Esta reseña fue escrita ayer domingo, horas antes de la 81a. cermonia de los Oscar. De ahí la esperanza anacrónica que pueda transmitir hoy lunes, en cuanto a la posibilidad de que la Academia de Hollywood valore la calidad de El luchador y así compense los (o al menos algunos) desaciertos cometidos en entregas anteriores.
Es que la película de Darren Aronofsky supera a sus rivales. No sólo por las actuaciones de los nominados Mickey Rourke y Marisa Tomei sino por la honestidad intelectual con la que el director de la impactante Réquiem para un sueño cuenta el ocaso de un ídolo de la lucha libre.
Dicho de otro modo, The wrestler prescinde del golpe bajo al que tanto recurre la manipuladora Million dolar baby, y de la propaganda (a veces subliminal, a veces evidente) que despliega la saga de Rocky. En cambio, si algo distingue al guión de Robert Siegel, es la intención de presentar a un tipo de norteamericano cuyo molde escapa a los estereotipos del exitoso self made man y del ilusorio american way of life.

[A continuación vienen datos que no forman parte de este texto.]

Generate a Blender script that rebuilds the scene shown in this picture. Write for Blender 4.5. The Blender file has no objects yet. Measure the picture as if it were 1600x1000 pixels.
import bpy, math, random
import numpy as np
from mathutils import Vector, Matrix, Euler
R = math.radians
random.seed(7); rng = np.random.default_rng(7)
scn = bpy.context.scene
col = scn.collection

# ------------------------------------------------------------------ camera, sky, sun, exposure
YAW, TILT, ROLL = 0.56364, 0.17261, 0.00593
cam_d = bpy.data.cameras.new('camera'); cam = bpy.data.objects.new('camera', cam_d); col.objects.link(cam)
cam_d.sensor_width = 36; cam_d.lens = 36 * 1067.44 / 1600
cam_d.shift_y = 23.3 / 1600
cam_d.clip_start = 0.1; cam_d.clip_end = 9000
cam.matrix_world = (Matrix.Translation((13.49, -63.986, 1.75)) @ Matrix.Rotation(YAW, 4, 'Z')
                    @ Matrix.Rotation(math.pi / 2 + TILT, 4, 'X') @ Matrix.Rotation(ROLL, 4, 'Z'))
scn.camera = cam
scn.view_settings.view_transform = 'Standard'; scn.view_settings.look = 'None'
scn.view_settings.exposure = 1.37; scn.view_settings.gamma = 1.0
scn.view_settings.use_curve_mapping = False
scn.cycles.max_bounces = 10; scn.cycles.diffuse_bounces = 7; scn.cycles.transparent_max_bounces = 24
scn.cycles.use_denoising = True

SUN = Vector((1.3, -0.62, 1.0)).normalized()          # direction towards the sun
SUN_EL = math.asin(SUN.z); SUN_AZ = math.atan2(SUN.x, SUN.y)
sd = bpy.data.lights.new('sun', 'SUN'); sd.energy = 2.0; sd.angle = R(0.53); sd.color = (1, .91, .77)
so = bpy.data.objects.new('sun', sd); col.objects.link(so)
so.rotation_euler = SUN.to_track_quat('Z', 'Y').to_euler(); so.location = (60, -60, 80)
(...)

Randy –The Ram– Robinson es la contracara del winner en el sentido habitual del término, primero porque este personaje sólo triunfa en el ring (triunfo que para colmo está programado y «coreografiado»), segundo porque cumple a medias con las exigencias impuestas por el sistema o la sociedad. Así, del retrato del protagonista se desprenden dos frescos: aquél que reivindica las virtudes de nobleza y lealtad inherentes a un supuesto «submundo» (el de la lucha libre) y aquél que sugiere las fisuras de un Estados Unidos difícilmente asimilable a la definición de «Primer Mundo».
Si bien Rourke renació oficialmente cuando encarnó a Marv en Sin city, el papel asignado por Aronofsky desmiente las sospechas de un regreso pasajero, con poca gloria. Por otra parte, esta película confirma que Tomei superó hace tiempo a la chillona Mona Lisa Vito de Mi primo Vinny.
Algunos espectadores coincidirán con quien suscribe en que El luchador comparte con Perdidos en la noche el tipo de historia y de personajes abordados. Quizás ayer domingo también hayan coincidido en apostar -tal vez con toda ingenuidad- a la lucidez que el jurado de la Academia demostró en 1970, cuando premió al igualmente entrañable film de John Schlesinger.